Photographer: Joseph Eid/AFP/Getty Images

Trump Administration Toughens Admission for Refugees

The Trump administration is toughening refugee admissions to the U.S. by digging deeper into the backgrounds of applicants from “high-risk” countries.

The changes will not only “improve security” but “help us better assist legitimate refugees fleeing persecution,” Department of Homeland Security Secretary Kirstjen Nielsen said during a speech in Washington Monday.

Additional screening and vetting will be applied to 11 countries, including more in-depth interviews of applicants and their family members, among other security measures, administration officials said in a call to reporters. They said the new procedures will be phased in, with many steps in place by the end of March.

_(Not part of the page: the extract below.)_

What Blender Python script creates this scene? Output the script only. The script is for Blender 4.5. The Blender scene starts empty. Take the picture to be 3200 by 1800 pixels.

The officials wouldn’t identify the 11 countries. But President Donald Trump’s 11-nation refugee ban last year covered Egypt, Iran, Iraq, Libya, Mali, Somalia, Sudan, Syria, Yemen, South Sudan and North Korea.

In October, Trump resumed refugee admissions, but required applicants from the 11 countries be considered on a case-by-case basis, according to the officials. Now, the government will resume all processing from those countries along with the beefed-up security measures, the administration officials said.

Administration officials insisted that the directive complies with a Seattle federal court’s order temporarily halting the Trump administration from enforcing the refugee ban.

The U.S. will work closely with the United Nations, but has access to far more information on applicants than the UN refugee agency’s vetting process allows, officials said.